Worse, they demand our respect and deference to their brilliance. But do they deserve it? The Fed set out in 2008 to rescue the credit markets, boost the housing industry, save the employment sector from stagnation and boost the economy.

It has failed on all four fronts. Bank lending for industrial and commercial purposes is still at 2007 levels. Housing price pressure is still pushing downward, there’s no end in sight to the foreclosure fiasco and the Fed is the proud owner of as much as a trillion dollars in mortgage-backed securities. The unemployment picture is grim: Jobless claims are up, and labor force participation is at 1980 levels!

As for economic growth, it is so sparing that the whole financial press celebrates over the slightest good news like prisoners of war cheering the arrival of scraps of bread. Meanwhile, China, India, Argentina, Indonesia, Vietnam, Mongolia and even Botswana are managing growth rates between 6 and 10%. And this in times when economic growth ought to be as easy as breathing, giving the digital revolution that has blessed us with astonishing productivity gains.

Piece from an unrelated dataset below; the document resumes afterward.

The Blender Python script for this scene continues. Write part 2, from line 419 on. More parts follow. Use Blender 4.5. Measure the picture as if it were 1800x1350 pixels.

The Fed couldn’t possibly have screwed up more than it has. Its zero interest rate policy (ZIRP) has been a complete failure by any standard but one: It has kept the borrowing costs to the federal government at the lowest possible levels. Even then, the fiscal budget crisis is never ending. Should interest rates come back up to something approaching a human and realistic level, the budget will blow, which the Fed surely knows and which further gives some indication that the Fed knows who and what butters its bread.

But let’s say a quick word on this new trick called reverse repo. The Fed prints money to buy long-term bonds. But then the Fed “locks” the use of the new money by borrowing it back again for short periods at lower rates. It can conduct this operation with institutions other than banks, such as money-market funds. As James Grant has said, borrowing short and lending long is a great way to go broke.

There’s a line from the Hayek-Keynes video made by John Papola and Russ Roberts put into the rap by F.A. Hayek: “You’ve got to save to invest, don’t use the printing press.” That sums it up. There is no sound investment that is not preceded by savings. To save, you have to forgo consumption. Once saved, the money can be loaned out for future-oriented projects and pay higher returns than one could experience without the initial steps of saving. That’s how capitalism grows the economy: an ever more complex expansion of the division of labor sitting on a rising stock of capital.

The Fed’s claim to be spurring economic growth rests on a doctrine that gets this whole process backward. We are supposed to consume more and save less. If that works, the ticket to good bodily health is to be a beer-guzzling couch potato and avoid the gym like the plague. Or maybe the plague is exactly what all these fancy Fed moves are actually bringing us.